Tony Blair has been demonstrably worse. Despite harping on about justice and statehood for Palestinians, Blair has proven to be a hardcore apologist for Israel.
While in Downing Street, Blair vigorously promoted ‘security cooperation’ between Israel and the Palestinian Authority. One effect of this cooperation is that the Palestinian Authority now boasts of locking up young Palestinians without charge or trial - in order to keep Israel happy.
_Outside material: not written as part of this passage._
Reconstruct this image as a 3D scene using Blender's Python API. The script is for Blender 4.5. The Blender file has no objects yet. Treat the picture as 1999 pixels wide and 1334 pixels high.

Blair’s endorsement of Israel’s 2006 attack on Lebanon caused great anger within the Labour Party and the wider public. Yet it did not prevent him from being appointed as what British newspapers called a ‘peace envoy’ for the Middle East on the same day that he stepped down as prime minister. Blair used that position to sanitise the medieval siege that Israel has imposed on Gaza.
Largely unnoticed by the media, the bonds between the arms industries of Britain and Israel have been bolstered in recent times.
The British Army used Israeli cluster bombs during the 2003 invasion of Iraq. The army has flown Israeli drones over both Iraq and Afghanistan, too.
The British embassy in Tel Aviv has even set up a technology centre staffed by Israeli weapons innovators. Along with trying to increase business with Israel, Britain has sought to smear Palestine solidarity activists. Theresa May’s government has invoked a contentious definition of anti-Semitism to muzzle some of Israel’s critics in British universities.
Earlier this year, May signalled that clinching a free trade deal with Israel would be a priority once Britain leaves the European Union. She has identified the right-wing coalition led by Benjamin Netanyahu as a key ally.
May has praised the Balfour Declaration as ‘one of the most important letters in history’ and pledged to mark its centenary with ‘pride’. She appears unfazed by how Britain set in train a process that would deny Palestinians their basic rights. One hundred years later, Britain is trying to perpetuate the injustice it has caused.